Towards Arbitrary Time-frequency Mode Squeezing with Self-conjugated Mode Squeezing in Fiber

TL;DR

This paper introduces a method to generate and detect arbitrary time-frequency squeezed light modes in fiber using self-conjugated spectral symmetry, relaxing modal constraints and achieving record squeezing levels.

Contribution

It demonstrates that self-conjugated spectral symmetry enables arbitrary mode squeezing in fiber, surpassing previous modal limitations and achieving high squeezing levels.

Findings

Achieved 4.38 dB and 0.88 dB squeezing in specific modes.

Demonstrated 7.50 dB squeezing with reduced noise.

Showed modal constraints can be relaxed under certain approximations.

Abstract

Optical parametric amplification generates squeezed light in device-specific sets of time-frequency eigenmodes, and it has been widely accepted that detection and utilization of squeezing must comply with this modal constraint.
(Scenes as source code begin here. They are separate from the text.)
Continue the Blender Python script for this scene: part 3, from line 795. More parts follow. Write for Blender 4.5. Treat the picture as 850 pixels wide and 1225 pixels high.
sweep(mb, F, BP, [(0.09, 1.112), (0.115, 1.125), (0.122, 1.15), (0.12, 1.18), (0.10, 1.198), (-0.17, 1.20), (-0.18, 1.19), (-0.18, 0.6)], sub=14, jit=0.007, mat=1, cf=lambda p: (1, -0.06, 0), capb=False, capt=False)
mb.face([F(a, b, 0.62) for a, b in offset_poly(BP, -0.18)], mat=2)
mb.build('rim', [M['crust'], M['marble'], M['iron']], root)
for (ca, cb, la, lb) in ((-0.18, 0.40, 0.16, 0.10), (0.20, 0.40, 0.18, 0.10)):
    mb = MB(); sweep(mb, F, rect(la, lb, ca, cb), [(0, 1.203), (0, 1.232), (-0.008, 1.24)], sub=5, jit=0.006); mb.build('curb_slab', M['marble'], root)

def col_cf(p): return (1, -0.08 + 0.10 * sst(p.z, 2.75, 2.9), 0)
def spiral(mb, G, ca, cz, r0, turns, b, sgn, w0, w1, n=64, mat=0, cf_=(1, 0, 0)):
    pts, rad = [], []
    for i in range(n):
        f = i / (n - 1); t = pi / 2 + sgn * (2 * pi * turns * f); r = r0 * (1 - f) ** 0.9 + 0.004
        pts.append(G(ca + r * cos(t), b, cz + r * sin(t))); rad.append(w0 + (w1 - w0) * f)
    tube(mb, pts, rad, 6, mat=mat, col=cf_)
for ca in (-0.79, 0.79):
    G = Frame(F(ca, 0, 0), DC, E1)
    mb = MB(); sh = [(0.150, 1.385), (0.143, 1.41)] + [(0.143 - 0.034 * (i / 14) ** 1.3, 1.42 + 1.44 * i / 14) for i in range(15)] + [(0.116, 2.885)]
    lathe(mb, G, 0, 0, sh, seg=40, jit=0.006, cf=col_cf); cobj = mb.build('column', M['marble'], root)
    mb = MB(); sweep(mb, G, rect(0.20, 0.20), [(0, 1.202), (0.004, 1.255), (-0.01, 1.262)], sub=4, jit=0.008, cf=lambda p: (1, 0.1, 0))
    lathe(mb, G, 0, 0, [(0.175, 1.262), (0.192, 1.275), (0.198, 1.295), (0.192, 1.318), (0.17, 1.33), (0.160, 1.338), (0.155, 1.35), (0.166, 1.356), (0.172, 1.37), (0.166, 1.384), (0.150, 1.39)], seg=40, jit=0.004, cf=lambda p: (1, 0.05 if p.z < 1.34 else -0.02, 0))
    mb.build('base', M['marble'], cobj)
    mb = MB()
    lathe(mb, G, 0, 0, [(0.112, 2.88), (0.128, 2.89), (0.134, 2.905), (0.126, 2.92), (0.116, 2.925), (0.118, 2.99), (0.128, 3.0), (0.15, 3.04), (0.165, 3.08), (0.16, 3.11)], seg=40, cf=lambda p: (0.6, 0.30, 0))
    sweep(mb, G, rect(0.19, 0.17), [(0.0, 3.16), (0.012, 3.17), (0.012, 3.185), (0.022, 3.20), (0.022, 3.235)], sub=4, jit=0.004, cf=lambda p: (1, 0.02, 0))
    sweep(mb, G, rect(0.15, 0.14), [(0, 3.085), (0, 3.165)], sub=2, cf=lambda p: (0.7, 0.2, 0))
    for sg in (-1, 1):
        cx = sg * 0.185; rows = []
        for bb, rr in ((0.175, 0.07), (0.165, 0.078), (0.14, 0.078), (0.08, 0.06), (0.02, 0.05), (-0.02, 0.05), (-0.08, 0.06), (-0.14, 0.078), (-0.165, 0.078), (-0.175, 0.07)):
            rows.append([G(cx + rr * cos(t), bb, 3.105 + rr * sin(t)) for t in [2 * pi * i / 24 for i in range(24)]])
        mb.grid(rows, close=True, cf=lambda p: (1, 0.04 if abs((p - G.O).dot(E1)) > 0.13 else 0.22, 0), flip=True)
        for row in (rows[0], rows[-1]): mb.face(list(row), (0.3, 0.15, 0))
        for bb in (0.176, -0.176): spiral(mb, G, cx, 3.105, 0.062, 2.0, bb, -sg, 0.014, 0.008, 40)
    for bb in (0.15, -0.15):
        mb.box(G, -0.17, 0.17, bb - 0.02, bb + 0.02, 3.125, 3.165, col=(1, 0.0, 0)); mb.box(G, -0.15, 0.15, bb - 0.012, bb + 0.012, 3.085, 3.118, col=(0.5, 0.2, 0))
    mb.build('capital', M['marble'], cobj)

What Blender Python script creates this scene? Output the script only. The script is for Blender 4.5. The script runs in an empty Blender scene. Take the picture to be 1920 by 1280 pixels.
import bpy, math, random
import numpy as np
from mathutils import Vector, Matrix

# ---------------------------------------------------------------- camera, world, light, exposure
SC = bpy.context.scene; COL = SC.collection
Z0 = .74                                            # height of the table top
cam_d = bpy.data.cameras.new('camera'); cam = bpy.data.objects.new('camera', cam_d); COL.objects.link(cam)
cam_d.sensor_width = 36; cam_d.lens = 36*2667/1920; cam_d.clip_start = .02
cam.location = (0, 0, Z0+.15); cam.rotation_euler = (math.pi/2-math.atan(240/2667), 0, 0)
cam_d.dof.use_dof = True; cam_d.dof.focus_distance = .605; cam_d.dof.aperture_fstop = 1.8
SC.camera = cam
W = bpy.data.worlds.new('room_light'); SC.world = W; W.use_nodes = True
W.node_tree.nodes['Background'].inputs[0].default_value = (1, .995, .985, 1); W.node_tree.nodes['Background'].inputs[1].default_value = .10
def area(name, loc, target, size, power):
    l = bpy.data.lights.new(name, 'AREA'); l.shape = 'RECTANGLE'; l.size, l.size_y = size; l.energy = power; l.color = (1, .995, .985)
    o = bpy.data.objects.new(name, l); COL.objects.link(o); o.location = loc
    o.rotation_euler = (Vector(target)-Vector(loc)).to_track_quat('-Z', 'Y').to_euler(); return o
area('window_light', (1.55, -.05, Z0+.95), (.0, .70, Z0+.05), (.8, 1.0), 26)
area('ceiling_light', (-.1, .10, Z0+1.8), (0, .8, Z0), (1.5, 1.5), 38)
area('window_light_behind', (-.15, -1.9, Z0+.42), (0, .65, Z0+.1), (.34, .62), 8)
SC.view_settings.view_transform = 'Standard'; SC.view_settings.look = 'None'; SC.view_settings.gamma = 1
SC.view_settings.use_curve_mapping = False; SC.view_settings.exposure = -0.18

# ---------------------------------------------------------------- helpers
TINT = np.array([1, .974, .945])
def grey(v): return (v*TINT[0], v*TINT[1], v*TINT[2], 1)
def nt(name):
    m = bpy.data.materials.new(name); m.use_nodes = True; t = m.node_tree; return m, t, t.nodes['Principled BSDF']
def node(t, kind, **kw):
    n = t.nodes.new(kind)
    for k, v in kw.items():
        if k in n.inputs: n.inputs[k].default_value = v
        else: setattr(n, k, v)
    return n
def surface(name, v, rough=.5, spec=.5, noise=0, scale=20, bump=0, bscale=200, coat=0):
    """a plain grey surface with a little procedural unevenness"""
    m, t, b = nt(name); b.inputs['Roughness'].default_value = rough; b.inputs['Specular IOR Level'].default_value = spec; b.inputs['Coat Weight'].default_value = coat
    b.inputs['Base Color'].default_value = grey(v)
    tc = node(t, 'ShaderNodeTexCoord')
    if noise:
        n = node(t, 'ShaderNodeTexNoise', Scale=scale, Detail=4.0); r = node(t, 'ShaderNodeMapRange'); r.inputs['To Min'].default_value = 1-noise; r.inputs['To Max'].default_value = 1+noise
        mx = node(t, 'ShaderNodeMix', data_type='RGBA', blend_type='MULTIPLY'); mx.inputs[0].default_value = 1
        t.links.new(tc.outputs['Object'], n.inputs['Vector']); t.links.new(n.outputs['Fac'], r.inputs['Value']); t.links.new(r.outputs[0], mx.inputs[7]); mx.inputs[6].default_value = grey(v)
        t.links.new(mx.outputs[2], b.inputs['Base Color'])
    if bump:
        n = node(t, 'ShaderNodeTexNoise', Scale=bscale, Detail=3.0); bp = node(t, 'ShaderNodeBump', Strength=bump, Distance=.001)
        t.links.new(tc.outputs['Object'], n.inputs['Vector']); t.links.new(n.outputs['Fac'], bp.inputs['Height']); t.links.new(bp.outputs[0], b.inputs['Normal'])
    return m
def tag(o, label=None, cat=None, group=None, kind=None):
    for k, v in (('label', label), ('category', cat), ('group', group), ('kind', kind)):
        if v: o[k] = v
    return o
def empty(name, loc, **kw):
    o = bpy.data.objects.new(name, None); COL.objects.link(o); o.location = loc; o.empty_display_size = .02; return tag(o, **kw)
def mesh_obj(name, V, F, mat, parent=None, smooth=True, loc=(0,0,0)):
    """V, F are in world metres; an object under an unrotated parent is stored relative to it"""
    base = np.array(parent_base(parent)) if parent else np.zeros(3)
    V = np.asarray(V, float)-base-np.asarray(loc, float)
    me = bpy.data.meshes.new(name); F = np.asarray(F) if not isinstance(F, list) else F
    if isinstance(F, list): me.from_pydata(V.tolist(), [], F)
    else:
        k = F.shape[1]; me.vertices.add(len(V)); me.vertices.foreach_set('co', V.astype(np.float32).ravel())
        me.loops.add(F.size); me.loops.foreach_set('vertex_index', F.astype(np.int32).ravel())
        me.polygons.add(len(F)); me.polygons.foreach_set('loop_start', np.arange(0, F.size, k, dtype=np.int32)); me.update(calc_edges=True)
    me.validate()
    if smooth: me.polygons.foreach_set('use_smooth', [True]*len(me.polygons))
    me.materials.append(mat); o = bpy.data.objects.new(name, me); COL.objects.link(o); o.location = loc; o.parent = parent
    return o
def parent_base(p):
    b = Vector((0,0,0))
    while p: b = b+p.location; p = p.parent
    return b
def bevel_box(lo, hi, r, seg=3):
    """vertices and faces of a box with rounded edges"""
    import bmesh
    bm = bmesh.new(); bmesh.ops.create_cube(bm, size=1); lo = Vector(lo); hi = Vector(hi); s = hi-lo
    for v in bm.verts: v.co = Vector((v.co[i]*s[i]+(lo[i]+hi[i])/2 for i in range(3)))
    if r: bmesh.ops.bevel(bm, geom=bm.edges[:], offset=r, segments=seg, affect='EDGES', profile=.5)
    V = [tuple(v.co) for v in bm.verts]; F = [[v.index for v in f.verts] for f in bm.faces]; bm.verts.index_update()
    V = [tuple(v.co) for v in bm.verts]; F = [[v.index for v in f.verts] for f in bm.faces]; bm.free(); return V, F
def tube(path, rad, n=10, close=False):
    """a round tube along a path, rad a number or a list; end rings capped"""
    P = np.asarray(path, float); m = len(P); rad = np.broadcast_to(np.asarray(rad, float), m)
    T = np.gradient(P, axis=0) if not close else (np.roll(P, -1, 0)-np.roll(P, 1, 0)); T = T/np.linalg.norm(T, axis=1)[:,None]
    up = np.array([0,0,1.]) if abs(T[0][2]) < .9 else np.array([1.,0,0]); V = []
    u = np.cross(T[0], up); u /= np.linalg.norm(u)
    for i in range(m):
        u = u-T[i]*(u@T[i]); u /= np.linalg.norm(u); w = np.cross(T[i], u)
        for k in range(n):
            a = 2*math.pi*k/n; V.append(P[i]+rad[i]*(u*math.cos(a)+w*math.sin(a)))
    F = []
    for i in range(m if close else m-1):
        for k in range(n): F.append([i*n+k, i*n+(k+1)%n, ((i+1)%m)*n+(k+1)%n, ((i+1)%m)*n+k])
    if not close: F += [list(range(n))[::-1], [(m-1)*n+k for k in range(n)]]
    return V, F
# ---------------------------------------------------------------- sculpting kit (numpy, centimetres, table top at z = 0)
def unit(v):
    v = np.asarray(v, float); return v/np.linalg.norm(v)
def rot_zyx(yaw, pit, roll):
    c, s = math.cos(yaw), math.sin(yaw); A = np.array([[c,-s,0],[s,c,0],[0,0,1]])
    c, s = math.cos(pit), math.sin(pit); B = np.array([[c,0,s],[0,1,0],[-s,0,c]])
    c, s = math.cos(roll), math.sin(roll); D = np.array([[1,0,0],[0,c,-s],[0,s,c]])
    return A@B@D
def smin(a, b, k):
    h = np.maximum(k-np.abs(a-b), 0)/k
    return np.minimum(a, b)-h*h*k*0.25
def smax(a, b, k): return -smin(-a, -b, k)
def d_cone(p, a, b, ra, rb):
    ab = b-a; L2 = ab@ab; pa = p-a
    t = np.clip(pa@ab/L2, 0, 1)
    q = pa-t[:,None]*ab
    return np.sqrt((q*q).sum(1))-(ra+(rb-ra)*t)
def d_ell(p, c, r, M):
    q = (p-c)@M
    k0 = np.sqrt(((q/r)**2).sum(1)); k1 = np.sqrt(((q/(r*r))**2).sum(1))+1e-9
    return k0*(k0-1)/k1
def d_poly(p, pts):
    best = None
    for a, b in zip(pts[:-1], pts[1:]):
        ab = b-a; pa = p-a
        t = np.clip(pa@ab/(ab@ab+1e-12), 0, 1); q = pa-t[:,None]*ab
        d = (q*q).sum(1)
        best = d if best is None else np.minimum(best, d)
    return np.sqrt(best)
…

We show that this constraint can be considerably relaxed under the continuous-wave pump and broadband phase-matching approximation, where the modal decomposition is non-unique. Specifically, any time-frequency mode with "self-conjugated" spectral symmetry can approximate a squeezing eigenmode, and partial homodyne detection can herald squeezing in arbitrary time-frequency modes. We demonstrate this using a high-efficiency, low-loss all-fiber source, measuring 4.38 +- 0.11dB and 0.88 +- 0.09 dB squeezing on partially coherent and chaotic self-conjugated modes. Using a bichromatic self-conjugated mode with reduced local-oscillator noise, we achieve 7.50 +- 0.12dB squeezing, which represents the highest level reported for fully guided-wave squeezing sources based on chi(2) and chi(3) nonlinearities.